E' il continuo ripetersi, in politica, della seduzione che il concetto di ''uomo solo al comando'' esercita su chi si avvicina alle stanze del potere o riesce ad entrarvi, assaporandone il retrogusto perverso. Con la sua decisione di rompere un patto che aveva liberamente sottoscritto e che ha ritenuto violato dal suo allargamento a forze politiche o singoli esponenti che ritiene non meritevoli del suo rispetto, Calenda non ha solo rimescolato le carte, ma, nel redistribuirle, ha dato gli assi, la briscola, il re di denari al centrodestra, l'atout al centrodestra che potrebbe perdere le elezioni solo incorrendo in un inimmaginabile errore o in un inciampo di natura esterna oggi non decifrabile.

Ma, con tutta la sorpresa che questa vicenda può ingenerare, resta difficile prendersela con il leader di Azione, il cui carattere fumantino era noto a tutti ben prima dell'avvio dei contatti con Letta per arrivare all'intesa.

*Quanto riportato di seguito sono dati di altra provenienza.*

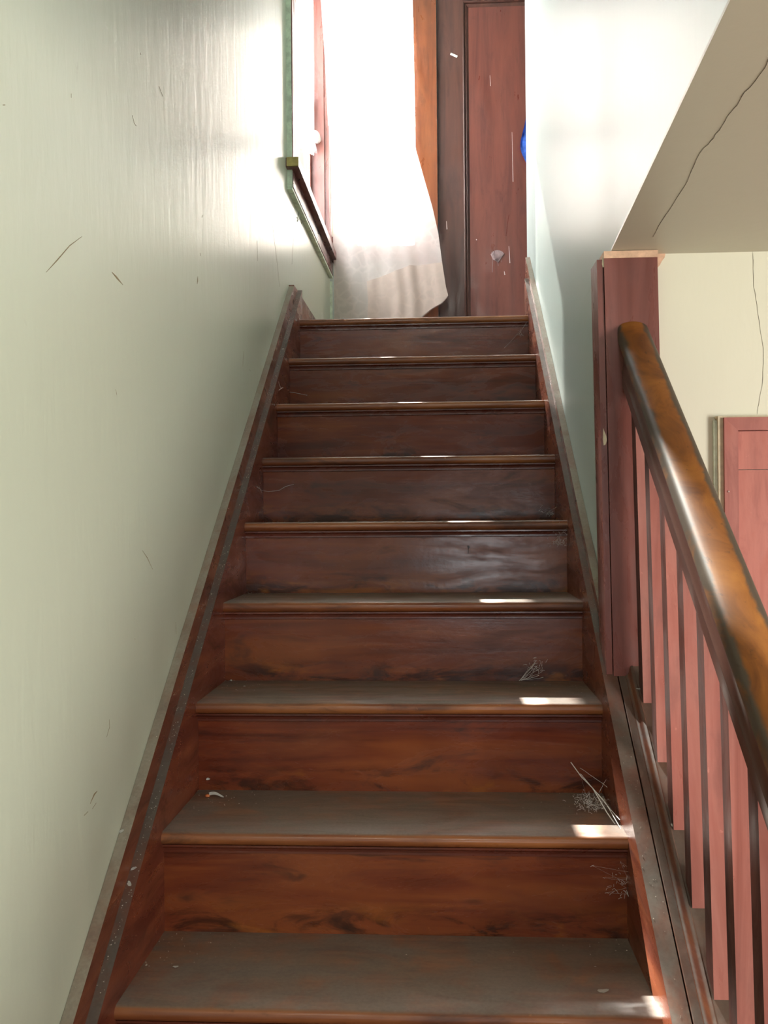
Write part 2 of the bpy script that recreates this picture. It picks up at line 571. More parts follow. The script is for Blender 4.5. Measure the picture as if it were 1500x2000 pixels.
# ================================================================== ROOM SHELL
W1 = (3.75, 4.85, 1.335, 2.80)          # left window opening: y0, y1, z0, z1
W2 = (-0.53, -0.13, 1.44, 2.78)         # far window opening: x0, x1, z0, z1
wall_left = wall_with_hole('wall_left', lambda u, v, w: (WL - w, u, v), (YB, YFAR + 0.12, FLOOR - 0.1, ZTOP), W1, 0.14, 'wall_green')
wall_far = wall_with_hole('wall_far', lambda u, v, w: (u, YFAR + w, v), (WL, 1.75, LAND - 0.3, ZTOP), W2, 0.14, 'wall_right')

# stair wall on the right: full height behind the post, and only above the hall ceiling in front of it

def ceil_z(y):
    return 0.545 + (2.045 - y) * 0.0339


bm = bmesh.new()
for nm, secs in (('wall_right', [(4.05, 0.370, FLOOR), (2.152, 0.370, FLOOR)]),
                 ('wall_well', [(y, x, max(0.5445, ceil_z(y) + 0.002)) for y, x in ((4.05, 0.370), (2.50, 0.370), (2.30, 0.3695), (2.152, 0.3665), (2.045, 0.3615), (1.75, 0.3525),
                                                                                 (1.10, 0.332), (-1.0, 0.270), (YB, 0.235))])):
  bm = bmesh.new()
  loops = []
  for y, x, zb in secs:
    zc_ = ZTOP if nm == 'wall_well' else 0.5445
    loops.append([bm.verts.new(v) for v in ((x, y, zb), (x + 0.11, y, zb), (x + 0.11, y, zc_), (x, y, zc_))])
  for a, b in zip(loops, loops[1:]):
    for k in range(4):
        bm.faces.new((a[k], a[(k + 1) % 4], b[(k + 1) % 4], b[k]))
  bm.faces.new(loops[0])
  bm.faces.new(loops[-1][::-1])
  struct(finish(nm, bm, 'wall_right', None, 0, 2, True))

# hall ceiling (soffit) with its crack
bm = bmesh.new()
top = []
for y, x in ((2.152, 0.367), (2.045, 0.3605), (1.10, 0.331), (-1.0, 0.269), (YB, 0.234)):
    z = ceil_z(y)
    top.append([bm.verts.new(v) for v in ((x, y, z), (2.6, y, z), (2.6, y, z + 0.14), (x + 0.02, y, z + 0.14))])
for a, b in zip(top, top[1:]):
    for k in range(4):
        bm.faces.new((a[k], a[(k + 1) % 4], b[(k + 1) % 4], b[k]))
bm.faces.new(top[0])
bm.faces.new(top[-1][::-1])
ceiling = struct(finish('ceiling', bm, 'ceiling'))


def crack(parent, pts, axis_n, w, name='crack'):
    """thin jagged dark fissure: lens cross-section lying in the surface"""
    bm = bmesh.new()
    prev = None
    n = Vector(axis_n).normalized()
    m = len(pts)
    for i, p in enumerate(pts):
        p = Vector(p)
        d = (Vector(pts[min(i + 1, m - 1)]) - Vector(pts[max(i - 1, 0)])).normalized()
        s = d.cross(n).normalized()
        ww = w * (0.4 + 0.9 * random.random()) * (0.25 if i in (0, m - 1) else 1)
        ring = [bm.verts.new(p + s * ww), bm.verts.new(p + n * 0.0006), bm.verts.new(p - s * ww)]
        if prev:
            for k in range(2):
                bm.faces.new((prev[k], prev[k + 1], ring[k + 1], ring[k]))
        prev = ring
    return finish(name, bm, 'crack', parent)


def jag(a, b, n, amp, nrm):
    a, b = Vector(a), Vector(b)
    s = (b - a).normalized().cross(Vector(nrm)).normalized()
    out, off = [], 0
    for i in range(n + 1):
        off = off * 0.7 + random.uniform(-amp, amp)
        out.append(a.lerp(b, i / n) + s * (off if 0 < i < n else 0))
    return out


cp = []
for px, py in ((1275, 463), (1300, 420), (1330, 374), (1352, 330), (1375, 288), (1397, 262), (1420, 228), (1440, 205), (1465, 170), (1500, 118), (1520, 92)):
    v = Rc @ Vector(((px - 750) / 1904.68, 1.0, (1000 - py) / 1904.68))
    t = (0.545 + 2.045 * 0.0339) / (v.z + 0.0339 * v.y)
    cp.append(v * t)
pts = []
for a, b in zip(cp, cp[1:]):
    pts += jag(a, b, 4, 0.0016, (0, 0, 1))[:-1]
crack(ceiling, [Vector((p.x, p.y, ceil_z(p.y) - 0.0002)) for p in pts], (0, 0, -1), 0.00045)

# lower hall shell
wall_hall = struct(box('wall_hall', (0.40, 2.6), (2.075, 2.16), (FLOOR - 0.05, 0.70), 'wall_hall'))
hp = []
for px, py in ((1470, 492), (1472, 560), (1480, 610), (1491, 680), (1490, 740), (1482, 790), (1479, 815)):
    v = Rc @ Vector(((px - 750) / 1904.68, 1.0, (1000 - py) / 1904.68))
    hp.append(v * (2.0746 / v.y))
pts = []
for a, b in zip(hp, hp[1:]):
    pts += jag(a, b, 4, 0.0008, (0, -1, 0))[:-1]
crack(wall_hall, pts, (0, -1, 0), 0.00035)
wall_east = wall_with_hole('wall_east', lambda u, v, w: (2.5 + w, u, v), (YB, 2.2, FLOOR - 0.1, 0.72), (-1.6, 0.9, -0.75, 0.42), 0.12, 'wall_hall')
W3 = (0.00, 0.72, -0.52, -0.04)
wall_back = wall_with_hole('wall_back', lambda u, v, w: (u, YB - w, v), (WL, 2.6, FLOOR - 0.1, 0.75), W3, 0.12, 'back_wood')
W4 = (-0.42, 0.14, 2.10, 2.98)  # made-up opening, added to let fill light onto the upper risers
wall_with_hole('wall_front', lambda u, v, w: (u, YB - w, v), (WL, 0.28, 0.75, ZTOP), W4, 0.12, 'wall_right')
struct(box('ceiling_upper', (WL - 0.1, 1.75), (YB - 0.1, YFAR + 0.14), (ZTOP, ZTOP + 0.1), 'white_plaster'))
struct(box('wall_landing', (0.48, 1.75), (3.90, 4.05), (LAND, ZTOP), 'wall_right'))
struct(box('wall_end', (1.70, 1.80), (4.05, YFAR), (LAND - 0.2, ZTOP), 'wall_right'))
struct(box('floor', (WL - 0.14, 2.6), (YB - 0.1, 2.16), (FLOOR - 0.1, FLOOR), 'floor'))
struct(box('ground', (-40, 40), (-40, 40), (FLOOR - 0.9, FLOOR - 0.8), 'grass'))


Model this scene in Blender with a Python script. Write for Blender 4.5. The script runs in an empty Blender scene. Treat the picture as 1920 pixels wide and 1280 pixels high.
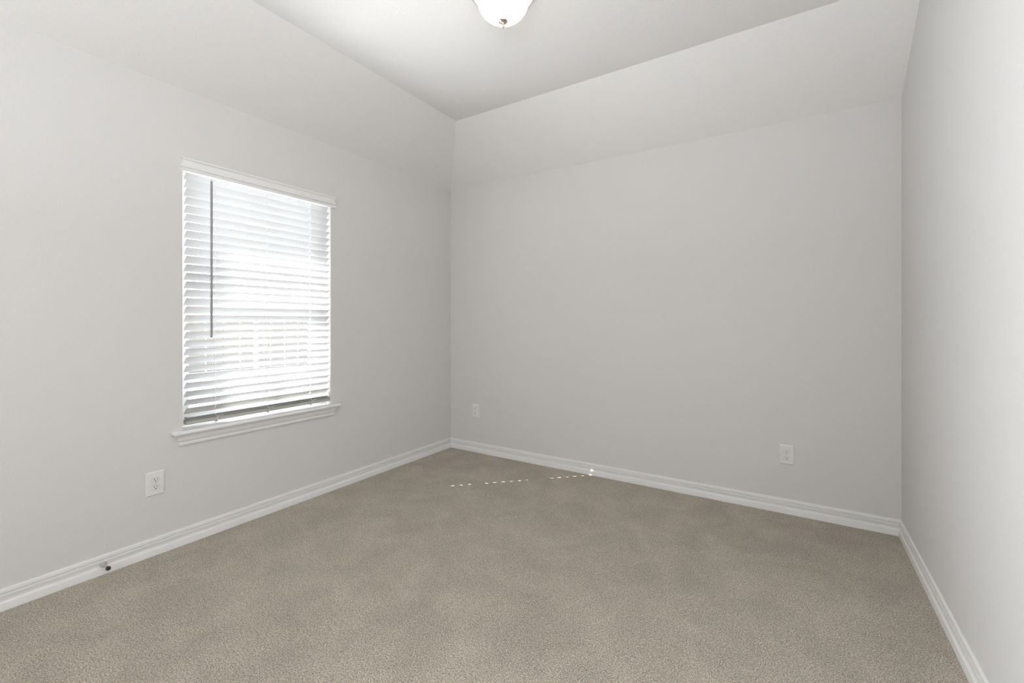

Quindi, siglando con lui un accordo, si doveva dare per scontato di non doversene distaccare nemmeno di una virgola, per evitare che Calenda reagisse per come poi ha fatto.

Ora la domanda che Letta e i vertici del Pd devono porsi e in fretta è se ci abbiano guadagnato nel cambio, se cioè imbarcare Sinistra Italiana e Verdi (ma anche Luigi Di Maio) valesse entrare in rotta di collisione Calenda che il suo gruzzoletto di voti sicuri ce l'ha, a differenza di altri che forse peccano di troppo ottimismo o di sopravvalutazione del loro seguito elettorale, confondendo forse i ''like'' con voti reali.
Lo scenario che ora si prospetta a sinistra è incerto, quasi desolante perché, con l'attuale sistema elettorale, andare da soli contro una coalizione oggettivamente forte è un suicidio annunciato. Se tutto resterà come oggi (le parole dure di Letta su Calenda non fanno presagire riavvicinamenti) il prezzo che la sinistra pagherà nei collegi uninominali sarà elevatissimo, quasi un massacro che metterà a rischio anche qualcuno dei maggiorenti del Pd che, non trovando posti nel proporzionale, dovranno metterci la faccia, a meno che non decidano di non candidarsi proprio, per evitare figuracce.